Christianity built our world. Our Western world. It seems normal to us because that’s all we know. Fishes perceive the world as wet because that’s their world. Thankfully, fishes don’t write tweets because there’s already enough stupidity out there as it is.

The Christian civilization-building process was painful and difficult. There’s absolutely nothing easily commonsensical about Christian teachings. Even today, two thousand years after Jesus’s birth, there’s not a Christian in existence who isn’t struggling daily with following his teachings. It’s not easy or “basic”. It’s very, very hard. Back in Jesus’s time, what he had to say was beyond revolutionary. It was otherworldly.

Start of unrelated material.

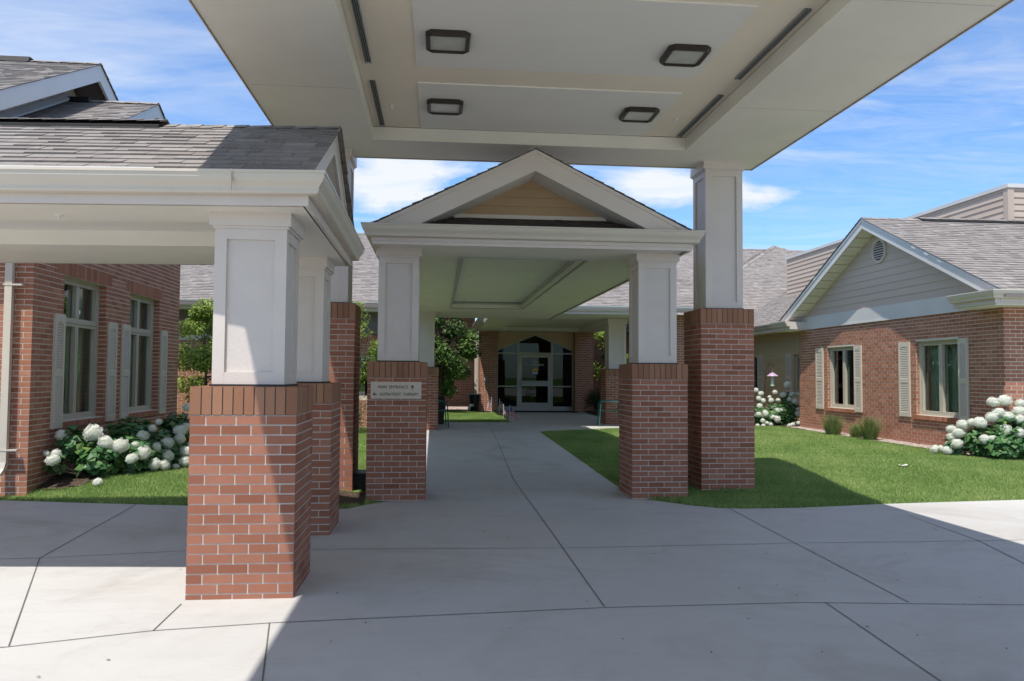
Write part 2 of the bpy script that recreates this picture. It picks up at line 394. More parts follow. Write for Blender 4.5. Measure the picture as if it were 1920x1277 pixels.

Many people have this weird idea that Christianity is about perceiving yourself as vaguely nice. And since everybody thinks themselves to be exceptionally nice, that’s it, all that is left to do is to pout that others are not as nice. It’s of course a failing of the churches that stopped explaining the doctrine or requiring anything at all. Like colleges who admit everybody and hand out diplomas for anybody who deigns to pretend to attend.

Energy

I woke up at 5:45 am to make blini and have been going a mile a minute since then. Held a meeting, created the Fall schedule for the department, sent in the annual report, answered many emails, translated 4 documents, did a taping, went to Sam’s, cooked salmon two ways (diabetic and normal), folded laundry, did German, started packing for Spain, squeezed in an hour of reading…

Why, why didn’t I have all this energy when I was 25? Or 30? On a regular day back then, I did maybe 5% of what I do now. And there was no cooking, folding, husband, or child, so I should have been swimming in free time.